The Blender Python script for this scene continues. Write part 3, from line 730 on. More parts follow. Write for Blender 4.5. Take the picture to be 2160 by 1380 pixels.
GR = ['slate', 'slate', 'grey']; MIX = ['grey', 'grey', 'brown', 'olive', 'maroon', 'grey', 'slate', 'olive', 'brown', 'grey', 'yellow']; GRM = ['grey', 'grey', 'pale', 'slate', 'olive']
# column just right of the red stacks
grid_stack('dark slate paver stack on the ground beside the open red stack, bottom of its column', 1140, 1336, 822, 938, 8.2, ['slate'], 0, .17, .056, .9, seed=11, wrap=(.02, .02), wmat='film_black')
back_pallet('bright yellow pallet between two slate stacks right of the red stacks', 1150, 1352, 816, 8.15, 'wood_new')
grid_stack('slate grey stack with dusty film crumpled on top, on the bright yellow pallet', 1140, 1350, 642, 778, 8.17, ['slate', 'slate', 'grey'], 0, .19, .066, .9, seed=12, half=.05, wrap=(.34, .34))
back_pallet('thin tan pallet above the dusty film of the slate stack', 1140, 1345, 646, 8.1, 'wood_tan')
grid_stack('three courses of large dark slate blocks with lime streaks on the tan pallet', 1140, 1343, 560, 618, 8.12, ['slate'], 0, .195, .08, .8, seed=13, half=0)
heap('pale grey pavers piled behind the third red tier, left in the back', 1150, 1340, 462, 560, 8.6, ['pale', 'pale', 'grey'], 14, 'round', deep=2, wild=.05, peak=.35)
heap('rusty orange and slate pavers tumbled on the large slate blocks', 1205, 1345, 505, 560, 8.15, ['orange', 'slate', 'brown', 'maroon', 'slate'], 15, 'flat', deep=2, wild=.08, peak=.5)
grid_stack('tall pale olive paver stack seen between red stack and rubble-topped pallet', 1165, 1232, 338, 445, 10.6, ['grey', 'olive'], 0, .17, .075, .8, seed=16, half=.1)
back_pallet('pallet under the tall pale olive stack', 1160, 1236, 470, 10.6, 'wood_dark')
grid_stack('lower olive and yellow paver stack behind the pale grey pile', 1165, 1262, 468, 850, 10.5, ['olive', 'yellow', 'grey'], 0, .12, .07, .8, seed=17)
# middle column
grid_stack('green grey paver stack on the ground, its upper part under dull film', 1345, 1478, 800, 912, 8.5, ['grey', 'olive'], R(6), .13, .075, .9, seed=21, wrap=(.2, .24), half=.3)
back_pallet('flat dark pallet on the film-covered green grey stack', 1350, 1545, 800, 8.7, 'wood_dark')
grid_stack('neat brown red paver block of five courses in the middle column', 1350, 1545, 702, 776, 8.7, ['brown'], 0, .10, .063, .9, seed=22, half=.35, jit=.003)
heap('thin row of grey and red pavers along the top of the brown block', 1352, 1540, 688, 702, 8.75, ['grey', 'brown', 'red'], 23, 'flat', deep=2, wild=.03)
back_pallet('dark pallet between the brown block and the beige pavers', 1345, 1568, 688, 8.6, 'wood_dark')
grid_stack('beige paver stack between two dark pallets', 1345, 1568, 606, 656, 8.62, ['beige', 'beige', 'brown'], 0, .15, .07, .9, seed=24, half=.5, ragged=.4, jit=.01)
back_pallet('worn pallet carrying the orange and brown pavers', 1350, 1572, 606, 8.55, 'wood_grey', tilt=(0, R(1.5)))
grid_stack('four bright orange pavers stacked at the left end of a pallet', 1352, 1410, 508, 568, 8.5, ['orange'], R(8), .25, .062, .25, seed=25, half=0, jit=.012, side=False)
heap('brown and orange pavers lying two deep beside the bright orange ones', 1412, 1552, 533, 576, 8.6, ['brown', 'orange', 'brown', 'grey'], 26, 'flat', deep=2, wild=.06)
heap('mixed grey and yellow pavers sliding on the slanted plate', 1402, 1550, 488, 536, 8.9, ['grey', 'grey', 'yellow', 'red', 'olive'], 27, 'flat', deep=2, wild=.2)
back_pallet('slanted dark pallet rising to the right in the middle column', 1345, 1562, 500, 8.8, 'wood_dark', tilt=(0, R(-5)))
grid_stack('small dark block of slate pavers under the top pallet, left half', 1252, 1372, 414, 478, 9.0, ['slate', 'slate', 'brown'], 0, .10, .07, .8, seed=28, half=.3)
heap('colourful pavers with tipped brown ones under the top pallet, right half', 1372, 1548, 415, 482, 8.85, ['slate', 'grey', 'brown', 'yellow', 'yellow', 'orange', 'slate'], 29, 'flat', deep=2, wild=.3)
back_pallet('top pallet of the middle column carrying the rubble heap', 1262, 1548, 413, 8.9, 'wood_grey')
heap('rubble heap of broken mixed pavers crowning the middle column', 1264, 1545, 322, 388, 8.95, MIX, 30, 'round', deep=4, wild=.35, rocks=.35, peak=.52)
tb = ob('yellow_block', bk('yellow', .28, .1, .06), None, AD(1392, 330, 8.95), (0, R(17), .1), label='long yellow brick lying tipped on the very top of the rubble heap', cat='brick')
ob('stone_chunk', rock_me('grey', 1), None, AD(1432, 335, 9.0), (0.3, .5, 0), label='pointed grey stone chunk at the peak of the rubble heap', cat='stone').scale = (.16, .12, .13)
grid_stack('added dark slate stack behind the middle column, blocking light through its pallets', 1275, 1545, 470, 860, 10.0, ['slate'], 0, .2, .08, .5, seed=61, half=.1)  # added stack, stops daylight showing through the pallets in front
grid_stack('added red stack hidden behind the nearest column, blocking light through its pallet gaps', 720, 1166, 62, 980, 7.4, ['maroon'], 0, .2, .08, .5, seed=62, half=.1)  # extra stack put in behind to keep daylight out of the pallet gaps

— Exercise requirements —
Extract, from the material above, each line holding the word "part".

— Task result —
The Blender Python script for this scene continues. Write part 3, from line 730 on. More parts follow. Write for Blender 4.5. Take the picture to be 2160 by 1380 pixels.
grid_stack('green grey paver stack on the ground, its upper part under dull film', 1345, 1478, 800, 912, 8.5, ['grey', 'olive'], R(6), .13, .075, .9, seed=21, wrap=(.2, .24), half=.3)